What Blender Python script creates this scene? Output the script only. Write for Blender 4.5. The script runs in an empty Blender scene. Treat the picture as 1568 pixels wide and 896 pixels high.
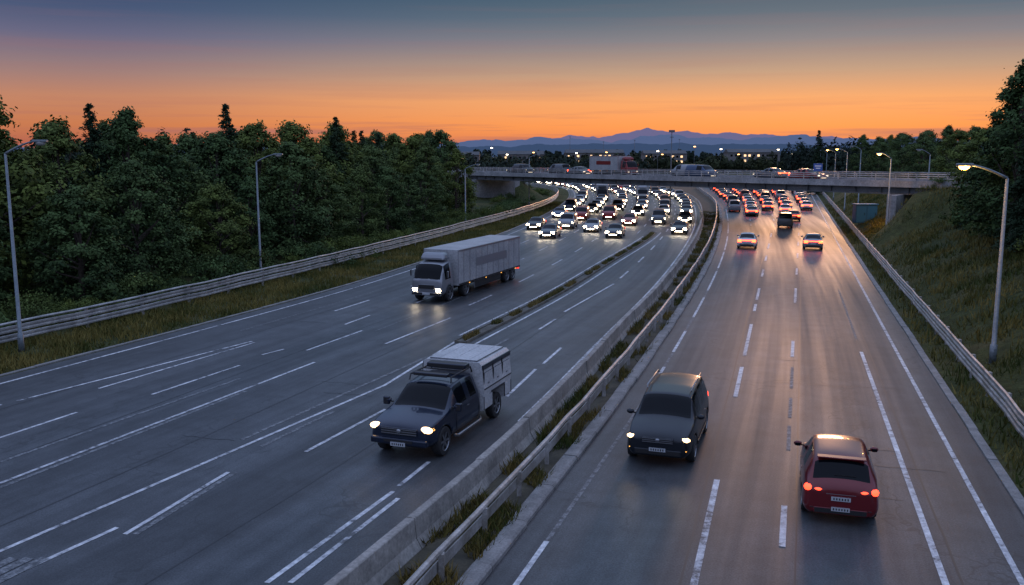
import bpy, bmesh, math, random
import numpy as np
from mathutils import Vector, Matrix
random.seed(7); rng=np.random.default_rng(11)
scene=bpy.context.scene
scene.view_settings.view_transform='Standard'
scene.view_settings.look='None'
scene.view_settings.exposure=0
COL=scene.collection

# ---------------------------------------------------------------- materials
def mat(name,base=(.5,.5,.5),rough=.6,metal=0,emit=None,es=0,coat=0,spec=.5,samp=None):
    m=bpy.data.materials.new(name); m.use_nodes=True
    b=m.node_tree.nodes['Principled BSDF']
    b.inputs['Base Color'].default_value=(*base,1)
    b.inputs['Roughness'].default_value=rough
    b.inputs['Metallic'].default_value=metal
    b.inputs['Coat Weight'].default_value=coat
    b.inputs['Specular IOR Level'].default_value=spec
    if emit:
        b.inputs['Emission Color'].default_value=(*emit,1)
        b.inputs['Emission Strength'].default_value=es
    if samp: m.cycles.emission_sampling=samp
    return m
def N(m,t,**k):
    n=m.node_tree.nodes.new(t)
    for a,v in k.items(): setattr(n,a,v)
    return n
def L(m,a,b): m.node_tree.links.new(a,b)
def ramp(m,fac,stops):
    r=N(m,'ShaderNodeValToRGB'); el=r.color_ramp.elements
    while len(el)<len(stops): el.new(.5)
    for e,(p,c) in zip(el,stops):
        e.position=p; e.color=(*c,1) if len(c)==3 else c
    L(m,fac,r.inputs[0]); return r
def noise(m,vec,scale,detail=4,rough=.6):
    n=N(m,'ShaderNodeTexNoise'); n.inputs['Scale'].default_value=scale
    n.inputs['Detail'].default_value=detail; n.inputs['Roughness'].default_value=rough
    if vec is not None: L(m,vec,n.inputs['Vector'])
    return n
def mapping(m,vec,scale):
    n=N(m,'ShaderNodeMapping'); n.inputs['Scale'].default_value=scale; L(m,vec,n.inputs['Vector']); return n.outputs[0]
def mixc(m,fac,a,b,mode='MIX'):
    n=N(m,'ShaderNodeMix',data_type='RGBA',blend_type=mode)
    if isinstance(fac,(int,float)): n.inputs[0].default_value=fac
    else: L(m,fac,n.inputs[0])
    for i,v in ((6,a),(7,b)):
        if isinstance(v,tuple): n.inputs[i].default_value=(*v,1)
        else: L(m,v,n.inputs[i])
    return n.outputs[2]
def bsdf(m): return m.node_tree.nodes['Principled BSDF']
def bump(m,h,st,dist=.02):
    b=N(m,'ShaderNodeBump'); b.inputs['Strength'].default_value=st; b.inputs['Distance'].default_value=dist
    L(m,h,b.inputs['Height']); L(m,b.outputs[0],bsdf(m).inputs['Normal'])

def asphalt(name):
    m=mat(name,rough=.5)
    uv=N(m,'ShaderNodeUVMap').outputs[0]; geo=N(m,'ShaderNodeNewGeometry').outputs['Position']
    streak=noise(m,mapping(m,uv,(1.1,.02,1)),1.0,4)
    patch=noise(m,mapping(m,uv,(.25,.06,1)),1.0,5)
    grain=noise(m,geo,22,3,.75); blot=noise(m,geo,.9,6,.65)
    c1=ramp(m,streak.outputs[0],[(.3,(.032,.037,.042)),(.7,(.070,.075,.080))]).outputs[0]
    c2=ramp(m,patch.outputs[0],[(.35,(.62,.62,.62)),(.7,(1.3,1.3,1.3))]).outputs[0]
    c3=ramp(m,grain.outputs[0],[(.3,(.4,.4,.4)),(.7,(1.7,1.7,1.7))]).outputs[0]
    c4=ramp(m,blot.outputs[0],[(.35,(.75,.75,.75)),(.65,(1.2,1.2,1.2))]).outputs[0]
    c=mixc(m,1.0,c1,c2,'MULTIPLY'); c=mixc(m,1.0,c,c3,'MULTIPLY'); c=mixc(m,1.0,c,c4,'MULTIPLY')
    vor=N(m,'ShaderNodeTexVoronoi',feature='DISTANCE_TO_EDGE'); vor.inputs['Scale'].default_value=1
    wob=noise(m,geo,.7,3)
    wv=N(m,'ShaderNodeVectorMath',operation='ADD'); L(m,mapping(m,uv,(.22,.07,1)),wv.inputs[0])
    sc=N(m,'ShaderNodeVectorMath',operation='SCALE'); L(m,wob.outputs['Color'],sc.inputs[0]); sc.inputs['Scale'].default_value=.5
    L(m,sc.outputs[0],wv.inputs[1]); L(m,wv.outputs[0],vor.inputs['Vector'])
    cr=ramp(m,vor.outputs[0],[(0,(1,1,1)),(.012,(0,0,0))]).outputs[0]
    gate=ramp(m,noise(m,geo,.12,2).outputs[0],[(.47,(0,0,0)),(.53,(.8,.8,.8))]).outputs[0]
    cm=mixc(m,1.0,cr,gate,'MULTIPLY')
    c=mixc(m,cm,c,(.018,.02,.022))
    L(m,c,bsdf(m).inputs['Base Color'])
    rr=N(m,'ShaderNodeMapRange'); L(m,streak.outputs[0],rr.inputs[0]); rr.inputs[1].default_value=.3; rr.inputs[2].default_value=.7
    rr.inputs[3].default_value=.57; rr.inputs[4].default_value=.43
    L(m,rr.outputs[0],bsdf(m).inputs['Roughness'])
    return m
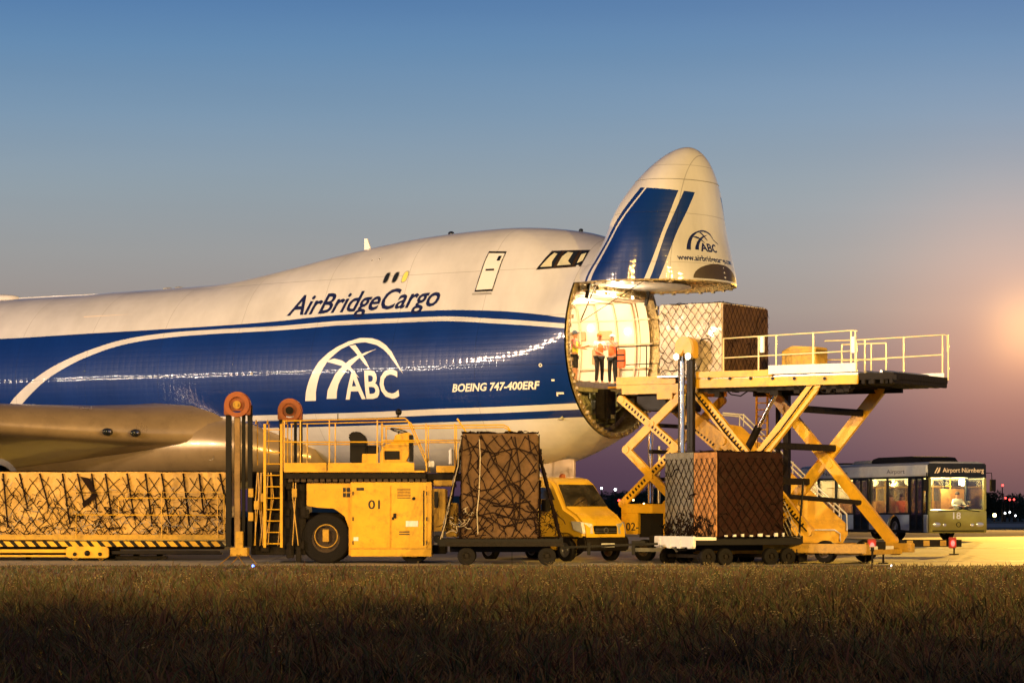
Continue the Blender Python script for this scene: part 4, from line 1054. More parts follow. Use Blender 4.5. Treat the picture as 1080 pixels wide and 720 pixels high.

> Exercise aim: Return, unchanged, the lines from the first line of the material through the line that holds "COL=scene.collection", inclusive, omitting pictures.

> Full answer:
What Blender Python script creates this scene? Output the script only. Write for Blender 4.5. The script runs in an empty Blender scene. Treat the picture as 1568 pixels wide and 896 pixels high.
import bpy, bmesh, math, random
import numpy as np
from mathutils import Vector, Matrix
random.seed(7); rng=np.random.default_rng(11)
scene=bpy.context.scene
scene.view_settings.view_transform='Standard'
scene.view_settings.look='None'
scene.view_settings.exposure=0
COL=scene.collection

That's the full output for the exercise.